DEARBORN (WWJ) — Mind-controlled robots using only a single electrode on a headband. New techniques of analyzing “big data” that can blast through huge volumes of images quickly to find just what you’re looking for. Smartphone apps that keep you healthy. Advanced battery management systems for millions of electric cars. Sensors that give soldiers instant
information on the health of the armor in their tanks — oh, and by the way, those sensors also detect radar and harvest energy from the environment.

These were just some of the wonders presented Wednesday night at the Fall Conference of the Institute of Electrical and Electronics Engineers – Southeastern Michigan, held at the Adoba Hotel in Dearborn.
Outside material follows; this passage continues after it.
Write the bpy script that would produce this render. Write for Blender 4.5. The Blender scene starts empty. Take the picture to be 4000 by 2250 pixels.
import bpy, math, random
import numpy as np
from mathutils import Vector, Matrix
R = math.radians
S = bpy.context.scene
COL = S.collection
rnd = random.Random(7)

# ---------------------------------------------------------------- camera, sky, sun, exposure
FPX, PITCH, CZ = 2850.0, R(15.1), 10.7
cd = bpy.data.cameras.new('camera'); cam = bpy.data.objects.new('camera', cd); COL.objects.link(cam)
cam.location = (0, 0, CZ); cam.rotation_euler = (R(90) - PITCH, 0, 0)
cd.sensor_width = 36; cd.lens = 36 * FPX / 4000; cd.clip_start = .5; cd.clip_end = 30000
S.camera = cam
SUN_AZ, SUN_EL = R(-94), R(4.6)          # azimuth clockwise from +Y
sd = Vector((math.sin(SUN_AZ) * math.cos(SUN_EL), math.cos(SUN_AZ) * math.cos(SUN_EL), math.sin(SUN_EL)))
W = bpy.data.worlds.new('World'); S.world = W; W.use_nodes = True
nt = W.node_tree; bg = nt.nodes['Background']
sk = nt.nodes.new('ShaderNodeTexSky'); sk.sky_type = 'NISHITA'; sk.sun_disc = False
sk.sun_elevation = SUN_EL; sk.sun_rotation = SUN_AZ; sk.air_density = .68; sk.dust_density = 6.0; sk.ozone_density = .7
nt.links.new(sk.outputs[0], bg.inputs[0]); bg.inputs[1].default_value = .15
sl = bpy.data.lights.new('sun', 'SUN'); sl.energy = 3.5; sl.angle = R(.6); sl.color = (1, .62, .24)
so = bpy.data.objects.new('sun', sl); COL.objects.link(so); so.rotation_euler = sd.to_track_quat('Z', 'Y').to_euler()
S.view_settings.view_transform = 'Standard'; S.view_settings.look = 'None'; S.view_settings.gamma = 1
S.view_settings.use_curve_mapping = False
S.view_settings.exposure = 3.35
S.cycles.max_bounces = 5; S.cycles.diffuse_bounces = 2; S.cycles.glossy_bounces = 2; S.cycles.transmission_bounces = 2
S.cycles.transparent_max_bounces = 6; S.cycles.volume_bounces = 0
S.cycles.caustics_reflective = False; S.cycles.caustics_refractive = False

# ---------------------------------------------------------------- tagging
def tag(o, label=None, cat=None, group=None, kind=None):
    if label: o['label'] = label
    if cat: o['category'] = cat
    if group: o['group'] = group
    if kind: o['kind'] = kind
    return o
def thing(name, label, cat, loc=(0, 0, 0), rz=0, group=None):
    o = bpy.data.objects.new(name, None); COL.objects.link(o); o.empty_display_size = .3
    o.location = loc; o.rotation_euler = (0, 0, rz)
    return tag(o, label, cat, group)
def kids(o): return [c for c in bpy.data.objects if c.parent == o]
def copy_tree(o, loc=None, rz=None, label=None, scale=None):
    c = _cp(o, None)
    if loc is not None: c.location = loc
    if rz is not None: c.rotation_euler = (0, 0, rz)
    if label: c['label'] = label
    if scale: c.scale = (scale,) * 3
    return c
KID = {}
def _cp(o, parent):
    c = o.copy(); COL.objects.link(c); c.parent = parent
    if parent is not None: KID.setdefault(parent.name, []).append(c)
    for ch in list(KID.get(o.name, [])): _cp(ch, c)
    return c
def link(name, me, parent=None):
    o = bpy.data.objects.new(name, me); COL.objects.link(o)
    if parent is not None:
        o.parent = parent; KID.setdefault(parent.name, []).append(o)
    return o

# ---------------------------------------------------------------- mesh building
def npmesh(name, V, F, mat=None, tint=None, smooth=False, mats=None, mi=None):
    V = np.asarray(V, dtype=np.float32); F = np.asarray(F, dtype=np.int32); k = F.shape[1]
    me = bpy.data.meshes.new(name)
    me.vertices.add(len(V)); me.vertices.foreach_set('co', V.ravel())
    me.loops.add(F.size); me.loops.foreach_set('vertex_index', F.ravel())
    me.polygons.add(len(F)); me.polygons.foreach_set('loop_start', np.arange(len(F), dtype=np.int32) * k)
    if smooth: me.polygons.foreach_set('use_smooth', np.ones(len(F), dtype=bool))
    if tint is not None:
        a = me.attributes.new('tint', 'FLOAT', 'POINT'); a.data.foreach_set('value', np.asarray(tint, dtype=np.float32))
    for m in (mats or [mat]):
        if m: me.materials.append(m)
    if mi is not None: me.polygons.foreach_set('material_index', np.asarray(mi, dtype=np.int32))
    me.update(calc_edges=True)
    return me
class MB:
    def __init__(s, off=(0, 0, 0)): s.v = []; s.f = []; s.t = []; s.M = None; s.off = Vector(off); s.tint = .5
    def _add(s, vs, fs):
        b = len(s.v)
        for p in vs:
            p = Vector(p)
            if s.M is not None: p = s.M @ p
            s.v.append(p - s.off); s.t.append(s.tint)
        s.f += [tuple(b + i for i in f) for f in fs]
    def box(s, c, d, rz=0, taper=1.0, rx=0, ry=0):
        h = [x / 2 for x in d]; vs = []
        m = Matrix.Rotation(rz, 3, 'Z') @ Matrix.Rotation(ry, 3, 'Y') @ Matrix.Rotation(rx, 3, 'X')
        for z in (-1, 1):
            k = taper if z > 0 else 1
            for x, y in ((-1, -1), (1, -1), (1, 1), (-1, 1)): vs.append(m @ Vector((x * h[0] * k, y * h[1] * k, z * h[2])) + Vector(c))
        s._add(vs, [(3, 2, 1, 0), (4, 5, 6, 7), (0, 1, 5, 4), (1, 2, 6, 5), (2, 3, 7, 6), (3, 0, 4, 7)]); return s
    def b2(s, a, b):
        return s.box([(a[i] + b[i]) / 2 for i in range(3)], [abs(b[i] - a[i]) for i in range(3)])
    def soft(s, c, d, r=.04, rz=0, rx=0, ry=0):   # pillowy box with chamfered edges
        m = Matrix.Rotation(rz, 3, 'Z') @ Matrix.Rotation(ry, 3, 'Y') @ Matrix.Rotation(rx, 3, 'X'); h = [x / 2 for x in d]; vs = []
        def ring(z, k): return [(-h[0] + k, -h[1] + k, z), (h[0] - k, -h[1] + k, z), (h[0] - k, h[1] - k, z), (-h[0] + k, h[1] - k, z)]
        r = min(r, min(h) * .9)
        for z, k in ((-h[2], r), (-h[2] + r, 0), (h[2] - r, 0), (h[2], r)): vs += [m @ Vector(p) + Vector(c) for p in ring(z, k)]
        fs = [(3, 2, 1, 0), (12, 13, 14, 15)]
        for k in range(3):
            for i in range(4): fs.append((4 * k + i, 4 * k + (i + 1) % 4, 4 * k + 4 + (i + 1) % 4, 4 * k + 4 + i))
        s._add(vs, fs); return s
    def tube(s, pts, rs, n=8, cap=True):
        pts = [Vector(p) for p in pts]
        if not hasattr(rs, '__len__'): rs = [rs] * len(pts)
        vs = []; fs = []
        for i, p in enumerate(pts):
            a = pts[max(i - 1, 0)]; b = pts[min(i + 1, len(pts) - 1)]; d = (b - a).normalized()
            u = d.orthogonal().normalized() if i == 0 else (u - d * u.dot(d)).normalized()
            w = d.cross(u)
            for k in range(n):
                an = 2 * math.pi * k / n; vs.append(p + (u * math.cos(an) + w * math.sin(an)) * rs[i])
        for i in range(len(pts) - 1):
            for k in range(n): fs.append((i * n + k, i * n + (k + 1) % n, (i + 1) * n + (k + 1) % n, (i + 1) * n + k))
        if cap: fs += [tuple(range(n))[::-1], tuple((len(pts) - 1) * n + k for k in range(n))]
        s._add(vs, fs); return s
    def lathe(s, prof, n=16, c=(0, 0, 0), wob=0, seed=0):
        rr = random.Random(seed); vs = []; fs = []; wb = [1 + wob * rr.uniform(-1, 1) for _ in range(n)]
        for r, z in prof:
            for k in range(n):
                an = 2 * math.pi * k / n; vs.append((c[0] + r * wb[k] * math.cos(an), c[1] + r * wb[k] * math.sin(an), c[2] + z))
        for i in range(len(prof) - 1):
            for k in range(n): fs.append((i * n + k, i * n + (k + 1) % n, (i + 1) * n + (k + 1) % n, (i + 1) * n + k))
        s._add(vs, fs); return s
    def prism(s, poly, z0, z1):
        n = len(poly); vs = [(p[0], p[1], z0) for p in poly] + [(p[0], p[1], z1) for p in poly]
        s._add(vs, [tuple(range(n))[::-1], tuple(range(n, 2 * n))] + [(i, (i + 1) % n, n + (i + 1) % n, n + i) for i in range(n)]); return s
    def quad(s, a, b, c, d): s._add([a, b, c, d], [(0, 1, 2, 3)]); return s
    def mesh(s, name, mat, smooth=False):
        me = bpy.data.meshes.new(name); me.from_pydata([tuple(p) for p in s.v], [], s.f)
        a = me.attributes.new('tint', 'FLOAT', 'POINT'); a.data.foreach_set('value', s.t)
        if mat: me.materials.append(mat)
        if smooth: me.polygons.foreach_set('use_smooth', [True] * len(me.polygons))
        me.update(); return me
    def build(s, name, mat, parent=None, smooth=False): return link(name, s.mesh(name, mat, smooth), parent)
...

Dean Aslam, professor of electrical and computer engineering at Michigan State University, kicked things off with his research on single-electrode mind control of robots. He said he started his research playing with toys, and is now using headbands containing a single electrode to control robots. (Oh, and eventually, those headbands can be programmed to change your thinking — to give you a sense of well-being.)

Iswar Sethi, professor of computer science and engineering at Oakland University, talked about his research analyzing patterns of rankings of similarities between pictures to create “permutation distance” that sifts through huge reams of data quickly looking for patterns. Obvious applications in data mining await.

Jasprit Singh, professor of electrical engineering, computer science and applied physics at the University of Michigan, talked about his research on using smartphone-based platforms to develop mentoring technologies for wellness — based on the fact that we’ve got all this amazing technology now, but our brains are still wired for conditions on Earth 50,000 years ago.

Le Yi Wang, professor of electrical and computer engineering at Wayne State University, described his research on making large numbers of smart electric vehicles part of the electric grid.

And Thomas Meitzler, senior technical scientist in the electrified armor laboratory at the U.S. Army’s Tank-Automotive Research, Development and Engineering Command in Warren, talked about his research on electronics in armor plating that give soldiers realtime reports on how well their tank armor will stand up ot the next blast — when it’s safe to keep fighting, and when it’s time to head for the rear for repairs.

Keynote speaker Rock Marcone, director of the Maneuver Collaboration Center at General Dynamic Land Systems in Sterling heights, gave a stirring presentation on General Dynamics’ “passion for the warfighter” in building the
world’s best tanks — with plenty of help from electrical and electronics engineers.

Marcone said the new MC2 center at GDLS aims to be “quick, agile and flexible … always looking for the next big thing, and trying to predict the future. And that’s a challenge in these austere times.”

When it comes to building better tanks for America’s armed forces, Marcone said, “how can you not be motivated to come in every day and work on technology that is going to save their lives?”

The technology saved Marcone’s life more than once. He’s a retired lieutenant colonel in the Army who commanded the task force that captured a key bridge over the Euphrates and Saddam International Airport during the 2003 invasion of Iraq.

“I used to drive tanks, now I build them,” he said.

The IEEE gave special recognition to Reggie Huff, director of homeless recovery services at the Neighborhood Services Organization in Detroit, for his work in managing and alleviating homelessness, and Virinder Moudgil, president and CEO of Lawrence Technological University in Southfield, for his work in minting thousands of new engineers.

Moudgil said LTU will continue to be a strong advocate for science, technology, engineering and mathematics education, thanks in part to a $20 million gift that created the Marburger STEM Education Center at Lawrence Tech.

WWJ Technology Editor Matt Roush served as master of ceremonies for the event.